In a Nov. 2 executive order forming the commission, President Donald Trump said the goal is to ward off "authoritarian visions of government and society" that "could become increasingly alluring alternatives to self-government based on the consent of the people."

The commission would work to provide K-12 American history curriculum to meet that goal, Trump added, noting the plan would “better enable a rising generation to understand the history and principles of the founding of the United States in 1776 and to strive to form a more perfect union.” Also

“The best way to preserve the story of America’s founding principles is to live it in action by local communities reasserting control of how children receive patriotic education in their schools,” Trump said in the order.

The order also notes the Trump administration’s rejection of the Common Core State Standards Initiative on what children should know at the conclusion of each school grade.

Davis is the only appointee from Missouri out of 18 announced by Trump on Friday.
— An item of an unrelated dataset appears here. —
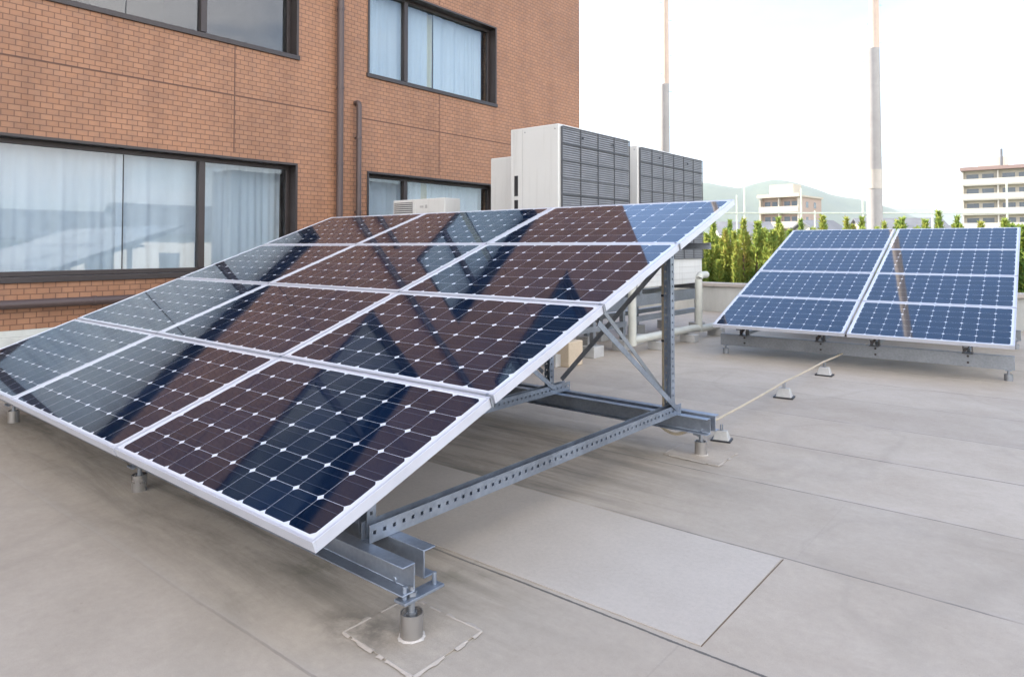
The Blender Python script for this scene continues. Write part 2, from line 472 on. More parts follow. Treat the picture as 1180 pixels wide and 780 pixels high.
    h = b.math('ADD', b.math('MULTIPLY', n_grain, 0.4), b.math('ADD', n_fine, b.math('MULTIPLY', fr, 0.8)))
    b.bsdf(c, b.rng(n_mid, 0.3, 0.7, 0.62, 0.8), 0, b.bump(h, 0.18, 0.003))
    return b.m
M['roof'] = mat_roof()

def mat_patch(name, a, bcol):
    b = NB(name)
    geo = b.n('ShaderNodeNewGeometry'); P = geo.outputs['Position']
    n1 = b.noise(P, 2.2, 6, 0.6); n2 = b.noise(P, 300, 2, 0.6); n3 = b.noise(P, 45, 4, 0.6)
    c = b.mix(b.rng(n1, 0.3, 0.7), a, bcol)
    c = b.mixmul(1.0, c, b.mix(b.rng(n2, 0.25, 0.75), (0.9, 0.9, 0.9), (1.08, 1.08, 1.08)))
    c = b.mixmul(1.0, c, b.mix(b.rng(n3, 0.25, 0.75), (0.94, 0.94, 0.94), (1.05, 1.05, 1.05)))
    b.bsdf(c, 0.72, 0, b.bump(b.math('ADD', n2, n3), 0.18, 0.003))
    return b.m
M['patch'] = mat_patch('newer_membrane', (0.415, 0.362, 0.305), (0.46, 0.405, 0.345))
M['foot_patch'] = mat_patch('membrane_collar', (0.395, 0.34, 0.28), (0.45, 0.39, 0.33))
M['sealant'] = mat_patch('white_sealant', (0.42, 0.375, 0.325), (0.50, 0.455, 0.41))

def mat_leaf(name, cols, trans=0.5):
    b = NB(name)
    geo = b.n('ShaderNodeNewGeometry')
    ri = geo.outputs['Random Per Island']
    ob = b.n('ShaderNodeObjectInfo')
    pn = b.noise(geo.outputs['Position'], 1.1, 4, 0.6)
    ramp = b.n('ShaderNodeValToRGB')
    cr_ = ramp.color_ramp
    for i, c in enumerate(cols):
        e = cr_.elements[i] if i < 2 else cr_.elements.new(i / (len(cols) - 1))
        e.position = i / (len(cols) - 1); e.color = (*c, 1)
    f = b.math('ADD', b.math('MULTIPLY', ri, 0.45), b.math('ADD', b.rng(pn, 0.3, 0.7, -0.05, 0.35), b.math('MULTIPLY', ob.outputs['Random'], 0.3)))
    b.l(f, ramp.inputs['Fac'])
    d = b.n('ShaderNodeBsdfDiffuse'); b.l(ramp.outputs['Color'], d.inputs['Color'])
    t = b.n('ShaderNodeBsdfTranslucent'); b.l(ramp.outputs['Color'], t.inputs['Color'])
    mx = b.n('ShaderNodeMixShader'); mx.inputs[0].default_value = trans
    b.l(d.outputs[0], mx.inputs[1]); b.l(t.outputs[0], mx.inputs[2]); b.l(mx.outputs[0], b.out.inputs['Surface'])
    return b.m
M['leaf'] = mat_leaf('conifer_foliage', [(0.09, 0.19, 0.07), (0.19, 0.30, 0.085), (0.30, 0.37, 0.09), (0.39, 0.41, 0.10), (0.36, 0.27, 0.10)])
M['bark'] = simple_mat('brown_bark', (0.10, 0.065, 0.04), 0.9, 0, 0.25, 8, 0.4)
M['stucco_cream'] = simple_mat('cream_stucco', (0.47, 0.42, 0.34), 0.85, 0, 0.06, 0.4)
M['stucco_white'] = simple_mat('white_stucco', (0.52, 0.48, 0.41), 0.85, 0, 0.06, 0.3)
M['stucco_pink'] = simple_mat('pinkish_render', (0.38, 0.29, 0.24), 0.85, 0, 0.06, 0.4)
M['far_window'] = simple_mat('far_window_glass', (0.10, 0.12, 0.14), 0.15, 0, 0.2, 0.5)
M['eave'] = simple_mat('reddish_eave', (0.28, 0.19, 0.165), 0.8)
M['slate'] = simple_mat('grey_roof_tile', (0.12, 0.125, 0.135), 0.7, 0, 0.2, 0.6)
M['white_paint'] = simple_mat('white_house_paint', (0.78, 0.76, 0.70), 0.7, 0, 0.04, 0.4)
M['post_paint'] = simple_mat('pale_green_post_paint', (0.55, 0.58, 0.50), 0.5)

# ------------------------------------------------------------------ ground, flat roof, hills
def mat_ground():
    b = NB('town_ground')
    geo = b.n('ShaderNodeNewGeometry'); P = geo.outputs['Position']
    n1 = b.noise(P, 0.02, 6, 0.6); n2 = b.noise(P, 0.4, 5)
    c = b.mix(b.rng(n1, 0.4, 0.6), (0.09, 0.12, 0.05), (0.20, 0.19, 0.165))
    c = b.mixmul(0.6, c, b.mix(n2, (0.7, 0.7, 0.7), (1.2, 1.2, 1.2)))
    b.bsdf(c, 0.9)
    return b.m
g = MB()
n = 48
ring = [g.bm.verts.new((6600 * math.cos(2 * math.pi * i / n), 6600 * math.sin(2 * math.pi * i / n), -4.0)) for i in range(n)]
g.bm.faces.new(ring)
tag(g.build('ground', mat_ground()), kind='structure')

g = MB(); g.box((-8.98, -9, -3.9), (9.0, 14.60, 0.0))
tag(g.build('flat_roof', M['roof']), kind='structure')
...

The commission is slated to be led by Chairperson Larry Arnn, of Arkansas, and Vice Chairperson Carol Swain, of Tennessee.

"Some in our nation seek to erase any distinct sense of American identity or American exceptionalism from our hearts, minds and history books," Davis said in the release. "Without patriotic education, historic American values and virtues will cease to exist in America’s youth.”

Forbes reports the President’s Advisory 1776 Commission executive order was, in part, a response to the 1619 Project, a report from The New York Times that sheds light on how slavery shaped American society. Some historians and academics have claimed factual errors in the reporting.